We signed up to the following measures of this commitment
Measure 1.3
In line with this commitment, did you deploy new implementation measures (e.g. changes to your terms of service, new tools, new policies, etc)?
No
If yes, list these implementation measures here
Not applicable
Do you plan to put further implementation measures in place in the next 6 months to substantially improve the maturity of the implementation of this commitment?
Yes
If yes, which further implementation measures do you plan to put in place in the next 6 months?
LinkedIn plans to continue to assess its policies and services and to update them as warranted. 
Measure 1.3
Relevant Signatories responsible for the selling of advertising, inclusive of publishers, media platforms, and ad tech companies, will take commercial and technically feasible steps, including support for relevant third-party approaches, to give advertising buyers transparency on the placement of their advertising.
QRE 1.3.1
Signatories will report on the controls and transparency they provide to advertising buyers with regards to the placement of their ads as it relates to Measure 1.3.
LinkedIn provides a range of information and tools to give advertisers transparency and control regarding the placement of their advertising. For example, LinkedIn publishes for the public and advertisers a semiannual transparency report pursuant the DSA, which discloses metrics regarding the amount of violating member content, including misinformation, that LinkedIn removed from the platform during the period. For the period from 1 July to 31 December 2024, for example, LinkedIn removed 12,100 pieces of DSA-relevant content as misinformation under own initiative moderation.
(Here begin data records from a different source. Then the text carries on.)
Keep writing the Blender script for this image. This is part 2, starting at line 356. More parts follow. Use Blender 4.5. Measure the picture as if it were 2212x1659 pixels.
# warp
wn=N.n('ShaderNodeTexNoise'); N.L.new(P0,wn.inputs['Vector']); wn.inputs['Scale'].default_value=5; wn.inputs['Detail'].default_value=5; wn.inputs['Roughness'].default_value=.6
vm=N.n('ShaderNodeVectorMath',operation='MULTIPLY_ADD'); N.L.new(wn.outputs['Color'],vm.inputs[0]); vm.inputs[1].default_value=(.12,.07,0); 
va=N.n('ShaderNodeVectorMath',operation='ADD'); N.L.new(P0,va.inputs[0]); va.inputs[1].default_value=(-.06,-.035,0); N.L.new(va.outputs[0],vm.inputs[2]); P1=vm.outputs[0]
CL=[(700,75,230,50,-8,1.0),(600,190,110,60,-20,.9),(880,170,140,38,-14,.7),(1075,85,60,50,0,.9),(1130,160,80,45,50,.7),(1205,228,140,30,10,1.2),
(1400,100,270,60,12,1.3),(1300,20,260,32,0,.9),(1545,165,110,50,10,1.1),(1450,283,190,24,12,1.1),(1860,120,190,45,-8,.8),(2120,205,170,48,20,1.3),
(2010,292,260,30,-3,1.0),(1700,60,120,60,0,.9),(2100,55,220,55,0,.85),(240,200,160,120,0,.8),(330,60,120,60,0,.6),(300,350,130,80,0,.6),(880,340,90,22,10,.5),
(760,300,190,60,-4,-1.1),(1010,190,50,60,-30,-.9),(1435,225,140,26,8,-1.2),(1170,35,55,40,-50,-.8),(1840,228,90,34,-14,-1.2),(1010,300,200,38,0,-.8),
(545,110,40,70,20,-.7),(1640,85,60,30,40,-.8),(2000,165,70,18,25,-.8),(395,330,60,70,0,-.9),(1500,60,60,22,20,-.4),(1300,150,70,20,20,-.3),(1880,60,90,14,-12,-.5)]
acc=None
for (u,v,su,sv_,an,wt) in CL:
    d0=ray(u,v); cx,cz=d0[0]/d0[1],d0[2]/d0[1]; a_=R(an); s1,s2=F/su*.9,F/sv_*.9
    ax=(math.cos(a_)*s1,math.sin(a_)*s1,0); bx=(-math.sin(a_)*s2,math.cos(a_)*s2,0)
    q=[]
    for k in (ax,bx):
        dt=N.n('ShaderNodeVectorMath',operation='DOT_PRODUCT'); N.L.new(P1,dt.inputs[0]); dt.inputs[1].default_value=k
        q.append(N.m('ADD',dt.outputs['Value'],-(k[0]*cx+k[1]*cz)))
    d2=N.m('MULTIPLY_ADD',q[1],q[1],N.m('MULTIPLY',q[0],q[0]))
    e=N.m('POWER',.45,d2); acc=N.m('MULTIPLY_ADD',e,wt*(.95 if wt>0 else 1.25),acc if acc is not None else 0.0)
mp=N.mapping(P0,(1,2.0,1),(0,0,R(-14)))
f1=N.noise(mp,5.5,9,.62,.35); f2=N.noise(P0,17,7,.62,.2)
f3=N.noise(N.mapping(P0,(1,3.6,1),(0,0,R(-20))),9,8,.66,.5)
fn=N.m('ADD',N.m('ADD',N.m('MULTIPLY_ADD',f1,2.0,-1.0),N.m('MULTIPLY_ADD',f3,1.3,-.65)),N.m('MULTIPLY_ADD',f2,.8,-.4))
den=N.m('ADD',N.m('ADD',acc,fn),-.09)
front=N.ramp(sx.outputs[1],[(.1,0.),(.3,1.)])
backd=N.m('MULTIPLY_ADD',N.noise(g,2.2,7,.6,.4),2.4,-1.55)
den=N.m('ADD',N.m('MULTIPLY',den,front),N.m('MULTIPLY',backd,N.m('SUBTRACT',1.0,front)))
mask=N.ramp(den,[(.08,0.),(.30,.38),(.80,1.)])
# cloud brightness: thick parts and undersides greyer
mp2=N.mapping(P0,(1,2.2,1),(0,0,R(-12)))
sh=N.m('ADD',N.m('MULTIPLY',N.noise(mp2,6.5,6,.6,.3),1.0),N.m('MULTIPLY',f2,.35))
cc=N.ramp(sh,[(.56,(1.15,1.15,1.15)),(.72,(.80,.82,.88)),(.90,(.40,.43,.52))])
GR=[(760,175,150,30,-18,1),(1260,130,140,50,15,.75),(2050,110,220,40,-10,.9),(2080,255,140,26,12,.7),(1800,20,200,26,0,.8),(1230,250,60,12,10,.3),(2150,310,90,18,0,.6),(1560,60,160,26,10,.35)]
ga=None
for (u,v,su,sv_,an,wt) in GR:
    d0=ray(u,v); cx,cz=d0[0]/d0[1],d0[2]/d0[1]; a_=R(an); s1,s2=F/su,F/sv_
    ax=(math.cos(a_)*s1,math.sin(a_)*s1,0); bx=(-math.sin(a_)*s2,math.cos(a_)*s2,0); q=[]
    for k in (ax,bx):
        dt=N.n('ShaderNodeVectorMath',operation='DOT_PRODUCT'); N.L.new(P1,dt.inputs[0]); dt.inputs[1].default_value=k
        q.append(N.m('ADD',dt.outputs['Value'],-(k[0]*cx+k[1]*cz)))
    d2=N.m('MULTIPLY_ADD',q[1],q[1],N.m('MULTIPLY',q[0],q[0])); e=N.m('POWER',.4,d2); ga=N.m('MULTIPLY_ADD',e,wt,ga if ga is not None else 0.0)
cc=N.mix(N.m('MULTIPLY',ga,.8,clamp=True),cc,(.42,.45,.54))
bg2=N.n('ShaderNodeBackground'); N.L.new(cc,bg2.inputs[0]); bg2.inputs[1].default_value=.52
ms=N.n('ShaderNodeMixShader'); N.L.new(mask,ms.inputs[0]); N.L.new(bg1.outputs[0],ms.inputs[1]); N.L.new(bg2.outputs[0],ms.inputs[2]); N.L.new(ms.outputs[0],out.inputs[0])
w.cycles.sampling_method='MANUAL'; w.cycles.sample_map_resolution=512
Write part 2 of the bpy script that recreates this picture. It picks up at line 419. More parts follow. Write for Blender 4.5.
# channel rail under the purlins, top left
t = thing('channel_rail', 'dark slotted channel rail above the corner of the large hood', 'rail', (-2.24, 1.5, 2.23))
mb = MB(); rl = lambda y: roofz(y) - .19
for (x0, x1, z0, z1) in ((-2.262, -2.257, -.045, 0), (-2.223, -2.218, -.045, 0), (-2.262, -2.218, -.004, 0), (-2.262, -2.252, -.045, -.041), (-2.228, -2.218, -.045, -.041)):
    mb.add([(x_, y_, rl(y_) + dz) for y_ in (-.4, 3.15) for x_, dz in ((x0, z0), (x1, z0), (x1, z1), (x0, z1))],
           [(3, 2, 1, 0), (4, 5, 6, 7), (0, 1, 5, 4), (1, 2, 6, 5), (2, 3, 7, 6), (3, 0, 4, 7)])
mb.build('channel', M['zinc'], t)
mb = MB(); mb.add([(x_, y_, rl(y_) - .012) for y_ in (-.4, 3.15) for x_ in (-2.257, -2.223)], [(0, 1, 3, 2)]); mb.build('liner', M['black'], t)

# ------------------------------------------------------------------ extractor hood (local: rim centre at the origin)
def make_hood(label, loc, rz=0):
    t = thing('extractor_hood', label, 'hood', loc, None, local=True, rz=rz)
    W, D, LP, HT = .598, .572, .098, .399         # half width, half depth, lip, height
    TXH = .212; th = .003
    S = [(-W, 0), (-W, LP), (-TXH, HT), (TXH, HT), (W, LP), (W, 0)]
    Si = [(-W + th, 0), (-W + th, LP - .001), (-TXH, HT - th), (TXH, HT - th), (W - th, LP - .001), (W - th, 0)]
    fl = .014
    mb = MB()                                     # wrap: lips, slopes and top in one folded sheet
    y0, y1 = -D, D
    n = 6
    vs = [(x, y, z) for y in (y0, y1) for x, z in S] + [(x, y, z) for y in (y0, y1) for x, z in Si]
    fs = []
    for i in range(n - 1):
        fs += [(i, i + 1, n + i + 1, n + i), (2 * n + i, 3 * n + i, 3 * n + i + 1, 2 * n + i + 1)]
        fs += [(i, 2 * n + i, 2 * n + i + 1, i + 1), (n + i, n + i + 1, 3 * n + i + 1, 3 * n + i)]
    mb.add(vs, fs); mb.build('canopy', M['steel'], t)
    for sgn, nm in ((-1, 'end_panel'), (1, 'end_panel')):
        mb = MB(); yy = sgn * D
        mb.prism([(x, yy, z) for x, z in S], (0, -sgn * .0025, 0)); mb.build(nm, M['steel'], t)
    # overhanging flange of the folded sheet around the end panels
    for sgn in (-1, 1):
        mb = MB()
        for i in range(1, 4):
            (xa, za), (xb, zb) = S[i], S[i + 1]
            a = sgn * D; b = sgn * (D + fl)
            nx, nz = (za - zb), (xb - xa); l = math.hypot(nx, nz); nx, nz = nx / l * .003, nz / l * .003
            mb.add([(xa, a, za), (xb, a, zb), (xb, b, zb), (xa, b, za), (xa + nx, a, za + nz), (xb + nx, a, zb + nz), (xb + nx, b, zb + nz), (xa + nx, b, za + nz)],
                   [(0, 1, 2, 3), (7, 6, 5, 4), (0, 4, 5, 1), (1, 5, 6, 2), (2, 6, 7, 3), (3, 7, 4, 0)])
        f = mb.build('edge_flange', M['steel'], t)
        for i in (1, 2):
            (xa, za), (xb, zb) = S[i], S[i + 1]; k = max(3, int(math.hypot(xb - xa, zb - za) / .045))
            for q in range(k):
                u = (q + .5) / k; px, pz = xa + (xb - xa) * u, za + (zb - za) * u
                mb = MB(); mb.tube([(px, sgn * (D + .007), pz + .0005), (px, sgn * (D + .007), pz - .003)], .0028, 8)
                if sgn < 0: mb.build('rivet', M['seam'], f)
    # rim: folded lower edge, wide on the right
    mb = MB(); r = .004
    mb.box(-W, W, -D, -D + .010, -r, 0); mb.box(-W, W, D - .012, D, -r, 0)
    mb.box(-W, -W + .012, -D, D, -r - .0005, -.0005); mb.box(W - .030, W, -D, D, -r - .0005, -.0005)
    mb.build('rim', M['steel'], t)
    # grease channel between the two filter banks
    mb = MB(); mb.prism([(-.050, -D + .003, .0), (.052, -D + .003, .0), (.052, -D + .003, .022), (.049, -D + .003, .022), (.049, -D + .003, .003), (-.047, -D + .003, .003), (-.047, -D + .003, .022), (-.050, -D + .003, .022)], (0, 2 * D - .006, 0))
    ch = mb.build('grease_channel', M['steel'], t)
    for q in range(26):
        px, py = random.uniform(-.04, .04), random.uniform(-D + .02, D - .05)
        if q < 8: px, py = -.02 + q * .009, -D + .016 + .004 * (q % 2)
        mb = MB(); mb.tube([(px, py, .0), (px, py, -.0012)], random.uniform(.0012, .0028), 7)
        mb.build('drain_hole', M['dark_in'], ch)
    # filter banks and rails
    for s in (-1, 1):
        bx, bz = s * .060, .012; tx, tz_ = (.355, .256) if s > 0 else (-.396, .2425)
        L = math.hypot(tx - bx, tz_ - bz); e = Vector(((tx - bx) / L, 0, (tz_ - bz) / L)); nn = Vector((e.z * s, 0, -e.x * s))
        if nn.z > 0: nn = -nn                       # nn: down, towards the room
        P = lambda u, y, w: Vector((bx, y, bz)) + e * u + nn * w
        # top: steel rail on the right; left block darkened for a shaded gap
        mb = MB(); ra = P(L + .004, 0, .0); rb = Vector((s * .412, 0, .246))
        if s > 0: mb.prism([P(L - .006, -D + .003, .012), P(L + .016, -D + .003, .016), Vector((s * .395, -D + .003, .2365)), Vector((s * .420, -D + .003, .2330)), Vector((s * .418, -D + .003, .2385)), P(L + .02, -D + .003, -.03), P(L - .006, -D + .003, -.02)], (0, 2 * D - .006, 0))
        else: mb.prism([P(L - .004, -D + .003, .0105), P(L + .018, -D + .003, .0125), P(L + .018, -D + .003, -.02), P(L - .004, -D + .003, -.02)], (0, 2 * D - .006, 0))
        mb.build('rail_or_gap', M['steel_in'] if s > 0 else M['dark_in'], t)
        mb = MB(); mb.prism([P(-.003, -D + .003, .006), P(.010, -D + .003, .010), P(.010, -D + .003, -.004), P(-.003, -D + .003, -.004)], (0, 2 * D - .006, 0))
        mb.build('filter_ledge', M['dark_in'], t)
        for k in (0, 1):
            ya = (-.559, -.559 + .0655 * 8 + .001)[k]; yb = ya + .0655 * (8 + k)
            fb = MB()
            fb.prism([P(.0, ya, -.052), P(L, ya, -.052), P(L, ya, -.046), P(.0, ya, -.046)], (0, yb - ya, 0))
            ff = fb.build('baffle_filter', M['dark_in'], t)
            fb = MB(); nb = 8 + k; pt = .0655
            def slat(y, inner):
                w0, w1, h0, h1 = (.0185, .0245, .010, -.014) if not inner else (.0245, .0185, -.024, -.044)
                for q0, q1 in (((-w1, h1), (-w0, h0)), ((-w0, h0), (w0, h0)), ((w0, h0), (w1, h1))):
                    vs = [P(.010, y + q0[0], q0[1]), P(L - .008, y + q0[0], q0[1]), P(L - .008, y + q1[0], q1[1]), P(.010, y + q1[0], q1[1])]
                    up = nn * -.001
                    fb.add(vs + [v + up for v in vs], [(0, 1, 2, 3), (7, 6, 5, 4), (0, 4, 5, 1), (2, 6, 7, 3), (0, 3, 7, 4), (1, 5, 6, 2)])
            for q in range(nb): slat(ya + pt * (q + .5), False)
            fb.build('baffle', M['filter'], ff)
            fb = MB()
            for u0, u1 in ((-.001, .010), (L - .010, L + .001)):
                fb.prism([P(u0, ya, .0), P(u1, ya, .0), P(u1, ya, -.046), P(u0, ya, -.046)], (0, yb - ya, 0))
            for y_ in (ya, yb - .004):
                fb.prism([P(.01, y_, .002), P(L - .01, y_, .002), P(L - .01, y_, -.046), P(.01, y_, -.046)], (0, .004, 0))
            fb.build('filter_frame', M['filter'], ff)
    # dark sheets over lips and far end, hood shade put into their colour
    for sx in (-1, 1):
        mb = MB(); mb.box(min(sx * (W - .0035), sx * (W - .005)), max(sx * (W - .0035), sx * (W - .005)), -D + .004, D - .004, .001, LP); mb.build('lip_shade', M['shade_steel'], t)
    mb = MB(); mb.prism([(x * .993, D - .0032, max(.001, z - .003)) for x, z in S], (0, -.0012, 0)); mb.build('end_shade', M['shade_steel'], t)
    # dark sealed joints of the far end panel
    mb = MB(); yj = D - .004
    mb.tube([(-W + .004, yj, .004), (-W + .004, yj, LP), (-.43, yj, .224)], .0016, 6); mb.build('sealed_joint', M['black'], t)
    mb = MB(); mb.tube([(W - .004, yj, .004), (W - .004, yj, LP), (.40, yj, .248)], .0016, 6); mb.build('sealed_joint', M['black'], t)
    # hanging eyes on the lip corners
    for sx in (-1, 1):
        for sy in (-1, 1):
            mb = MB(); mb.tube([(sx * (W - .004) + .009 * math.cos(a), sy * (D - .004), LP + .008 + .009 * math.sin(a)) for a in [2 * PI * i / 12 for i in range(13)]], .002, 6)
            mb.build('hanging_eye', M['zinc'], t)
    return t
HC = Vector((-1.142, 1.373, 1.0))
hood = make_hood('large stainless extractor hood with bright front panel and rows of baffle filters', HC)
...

LinkedIn’s most recent DSA transparency report is available here

For ads on the LinkedIn Audience Network, as discussed in QRE 1.2.1, LinkedIn provides tools to assist advertisers in controlling where their ads appear within the network. For example, advertisers can set up category-level blocking based on the Interactive Advertising Bureau’s (IAB) publisher category taxonomy to prevent their ads from running on certain types of publishers within the network. Similarly, advertisers can review the list of publishers within the network and create custom allow lists and block lists to ensure their ads are placed on apps and sites that meet an advertiser’s specific standards.